• Problem requirements:
Only lines holding the word "high" should be copied from the material.

## START Data entries

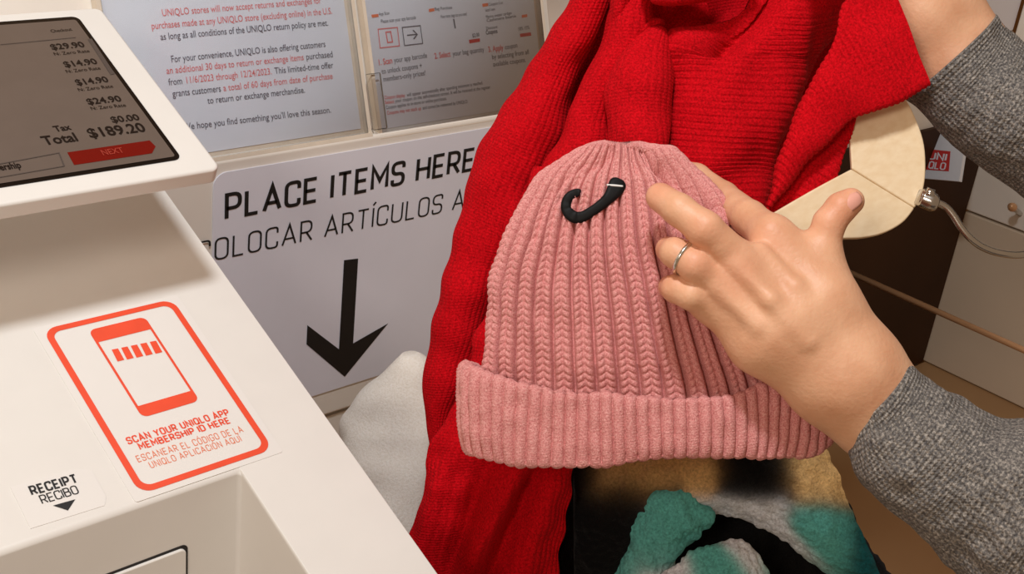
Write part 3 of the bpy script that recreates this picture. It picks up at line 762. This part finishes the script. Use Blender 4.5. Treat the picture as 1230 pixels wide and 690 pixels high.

## END Data entries
## START Data entries

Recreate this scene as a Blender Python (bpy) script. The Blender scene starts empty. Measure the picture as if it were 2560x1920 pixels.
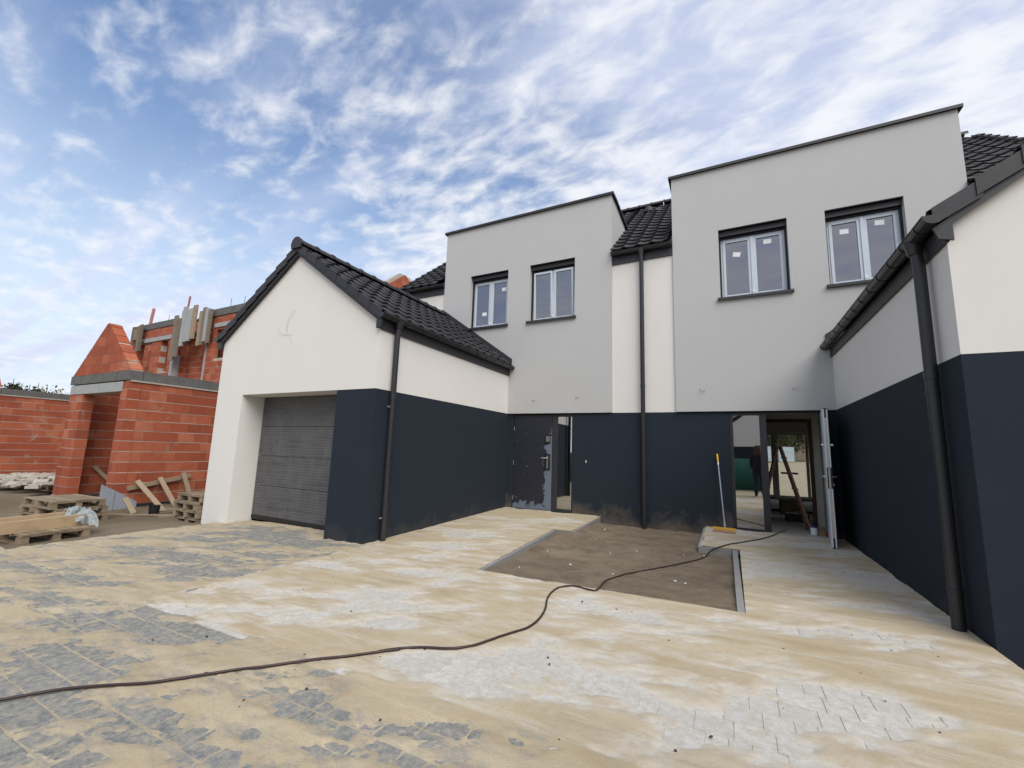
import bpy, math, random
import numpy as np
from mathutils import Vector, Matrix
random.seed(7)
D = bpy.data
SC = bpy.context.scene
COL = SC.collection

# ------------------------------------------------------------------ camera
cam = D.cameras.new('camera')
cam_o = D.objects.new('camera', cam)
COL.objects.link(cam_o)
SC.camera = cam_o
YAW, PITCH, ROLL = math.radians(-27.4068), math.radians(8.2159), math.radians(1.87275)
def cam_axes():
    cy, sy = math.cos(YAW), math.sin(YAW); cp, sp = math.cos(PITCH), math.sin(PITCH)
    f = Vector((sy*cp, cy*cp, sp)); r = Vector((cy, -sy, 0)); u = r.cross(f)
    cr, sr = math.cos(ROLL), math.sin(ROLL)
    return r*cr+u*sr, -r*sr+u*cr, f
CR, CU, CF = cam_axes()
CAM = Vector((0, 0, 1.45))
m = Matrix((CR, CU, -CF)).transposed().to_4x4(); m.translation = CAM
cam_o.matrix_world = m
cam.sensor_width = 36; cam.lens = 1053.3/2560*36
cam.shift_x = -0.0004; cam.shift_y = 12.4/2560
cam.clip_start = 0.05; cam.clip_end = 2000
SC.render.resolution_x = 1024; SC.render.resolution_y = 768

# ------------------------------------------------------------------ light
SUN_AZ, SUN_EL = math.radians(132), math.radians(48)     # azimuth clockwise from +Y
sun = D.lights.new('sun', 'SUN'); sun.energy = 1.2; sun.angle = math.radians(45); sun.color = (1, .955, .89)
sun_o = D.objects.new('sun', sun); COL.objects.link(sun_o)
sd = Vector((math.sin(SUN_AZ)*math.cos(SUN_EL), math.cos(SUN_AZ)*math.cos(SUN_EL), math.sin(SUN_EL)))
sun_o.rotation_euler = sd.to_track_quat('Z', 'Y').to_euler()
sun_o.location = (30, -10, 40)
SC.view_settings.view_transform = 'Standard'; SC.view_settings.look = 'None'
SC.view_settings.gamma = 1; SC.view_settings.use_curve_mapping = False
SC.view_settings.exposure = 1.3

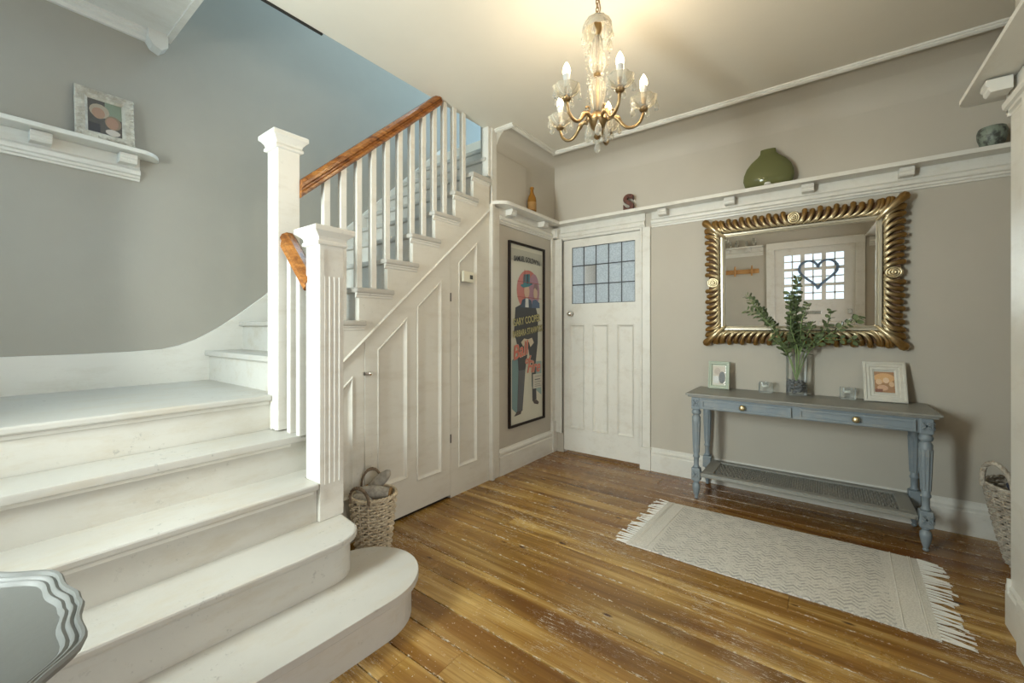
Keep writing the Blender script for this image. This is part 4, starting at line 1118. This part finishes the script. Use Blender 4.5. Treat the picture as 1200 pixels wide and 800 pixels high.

## END Data entries

• Exercise result:
Write part 3 of the bpy script that recreates this picture. It picks up at line 762. This part finishes the script. Use Blender 4.5. Treat the picture as 1230 pixels wide and 690 pixels high.
Keep writing the Blender script for this image. This is part 4, starting at line 1118. This part finishes the script. Use Blender 4.5. Treat the picture as 1200 pixels wide and 800 pixels high.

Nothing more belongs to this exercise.